Start MATERIAL PROVIDED
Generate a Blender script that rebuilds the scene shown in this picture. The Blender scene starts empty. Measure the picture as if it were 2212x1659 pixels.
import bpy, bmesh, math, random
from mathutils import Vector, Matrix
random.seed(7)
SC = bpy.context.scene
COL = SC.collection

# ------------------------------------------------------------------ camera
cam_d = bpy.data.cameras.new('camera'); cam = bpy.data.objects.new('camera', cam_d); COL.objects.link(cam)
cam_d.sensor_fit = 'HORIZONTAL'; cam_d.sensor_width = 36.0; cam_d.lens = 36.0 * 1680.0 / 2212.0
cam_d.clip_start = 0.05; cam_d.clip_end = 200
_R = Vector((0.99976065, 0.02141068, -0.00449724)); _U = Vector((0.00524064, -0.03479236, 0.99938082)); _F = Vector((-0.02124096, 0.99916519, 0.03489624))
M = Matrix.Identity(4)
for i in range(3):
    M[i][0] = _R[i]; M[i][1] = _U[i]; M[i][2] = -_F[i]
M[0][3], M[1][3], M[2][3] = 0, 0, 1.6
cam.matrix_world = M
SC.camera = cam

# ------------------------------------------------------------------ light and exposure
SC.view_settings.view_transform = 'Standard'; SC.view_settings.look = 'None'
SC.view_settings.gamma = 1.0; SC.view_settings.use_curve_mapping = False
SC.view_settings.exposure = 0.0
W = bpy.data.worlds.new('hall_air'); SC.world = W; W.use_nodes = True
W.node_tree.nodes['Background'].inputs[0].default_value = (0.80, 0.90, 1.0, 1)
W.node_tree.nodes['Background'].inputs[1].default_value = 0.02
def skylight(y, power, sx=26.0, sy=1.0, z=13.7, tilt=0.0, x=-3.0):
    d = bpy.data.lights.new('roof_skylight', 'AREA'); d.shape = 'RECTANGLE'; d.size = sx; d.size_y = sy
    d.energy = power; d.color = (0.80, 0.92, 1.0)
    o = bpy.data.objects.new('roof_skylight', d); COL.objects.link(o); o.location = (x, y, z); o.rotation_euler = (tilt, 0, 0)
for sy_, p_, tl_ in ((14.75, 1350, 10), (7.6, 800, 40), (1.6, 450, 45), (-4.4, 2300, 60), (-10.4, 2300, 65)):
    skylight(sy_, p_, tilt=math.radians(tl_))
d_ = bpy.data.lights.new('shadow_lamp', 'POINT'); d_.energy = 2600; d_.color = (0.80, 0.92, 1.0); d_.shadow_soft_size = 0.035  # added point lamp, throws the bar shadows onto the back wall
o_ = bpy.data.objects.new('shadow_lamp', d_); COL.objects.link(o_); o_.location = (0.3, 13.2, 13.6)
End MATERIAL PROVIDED
GIVEN EXERCISE
List the lines that contain the word "scene".

OUTPUT OF THE EXERCISE
Generate a Blender script that rebuilds the scene shown in this picture. The Blender scene starts empty. Measure the picture as if it were 2212x1659 pixels.
SC = bpy.context.scene